Aumentar o acesso das mulheres a estes recursos não reduziria apenas a sua vulnerabilidade: também reforçaria a segurança alimentar e a resiliência climática dos agregados familiares e das comunidades. A Organização das Nações Unidas para a Alimentação e Agricultura prevê que garantir a igualdade de género na agricultura poderia aumentar a produtividade agrícola das mulheres em 20 a 30%. Os ganhos de eficiência resultantes poderiam reduzir a fome global no mínimo em 12 a 15% e originar um decréscimo de 2,1 gigatoneladas nas emissões de dióxido de carbono até 2050.

De forma semelhante, o Project Drawdown, uma coligação de cientistas e de economistas de todo o mundo, refere a educação das raparigas como sendo um dos modos mais eficazes para combater o aquecimento global, especialmente quando combinada com o planeamento familiar voluntário. Ultrapassar o fosso do género na educação poderia ajudar os países na adaptação às alterações climáticas e na atenuação dos seus piores efeitos. Investir na educação das raparigas prepara-as para o futuro que herdam e reduz as desigualdades existentes enfrentadas por muitas mulheres e raparigas. Igualmente, a integração de tópicos climáticos nos currículos escolares poderia ajudar a promover uma maior consciencialização ecológica entre esses jovens e contribuir assim para a resiliência das suas comunidades.

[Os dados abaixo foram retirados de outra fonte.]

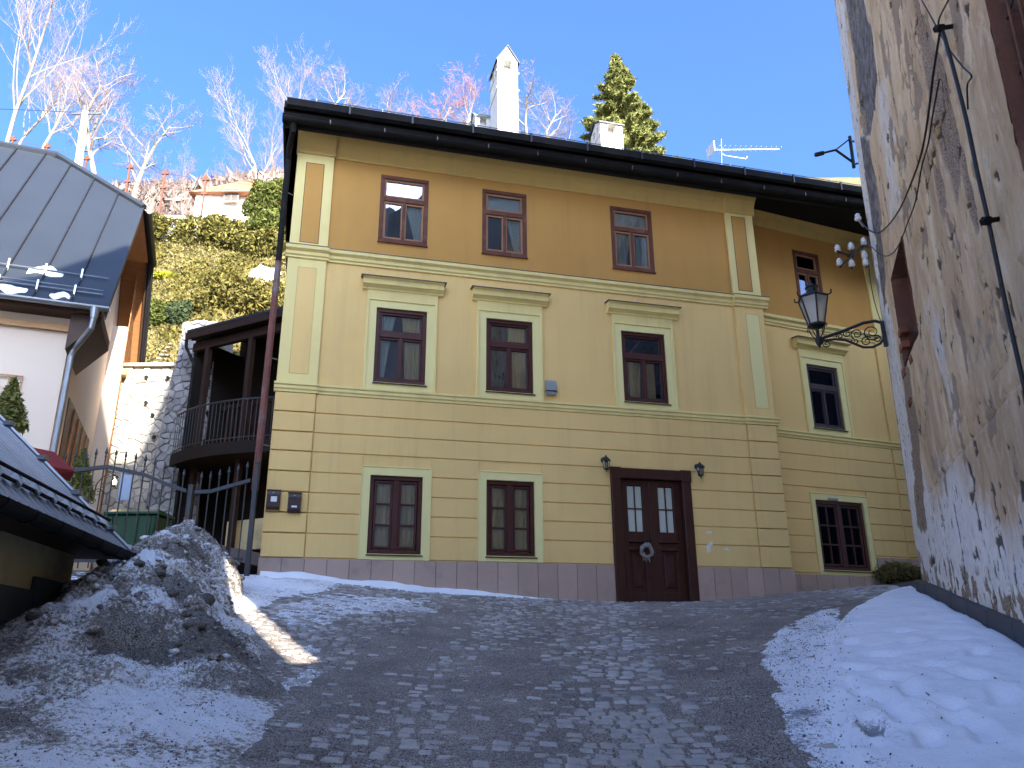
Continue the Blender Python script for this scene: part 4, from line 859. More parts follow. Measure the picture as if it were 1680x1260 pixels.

É demasiado cedo para avaliar o impacto da Cimeira de Paris. Mas não existem dúvidas de que o evento definiu o tom para reuniões internacionais posteriores, como a Cimeira Climática de África, a reunião do G20 em Nova Deli e a sessão anual da Assembleia-Geral da ONU. A mensagem que emergiu destas reuniões – que as alterações climáticas e o desenvolvimento têm de ser endereçados em simultâneo – é também provável que figure de forma destacada na Conferência das Nações Unidas sobre as Alterações Climáticas (COP28) a realizar em Novembro nos Emirados Árabes Unidos.

É um ponto de partida. Mas para que qualquer plano sobre alterações climáticas seja realmente eficaz, especialmente em economias emergentes e em desenvolvimento, terá de garantir a participação social, económica e política das mulheres. As próximas cimeiras internacionais, a começar pela COP28, terão assim de reflectir um compromisso inabalável com a justiça de género e garantir que o mantra do “não deixar ninguém para trás” deixe de ser um lema apelativo e passe a acções tangíveis, tanto ao nível das políticas como ao nível das bases. Apesar de as medidas pró-activas poderem ser dispendiosas, a inacção custará muito mais.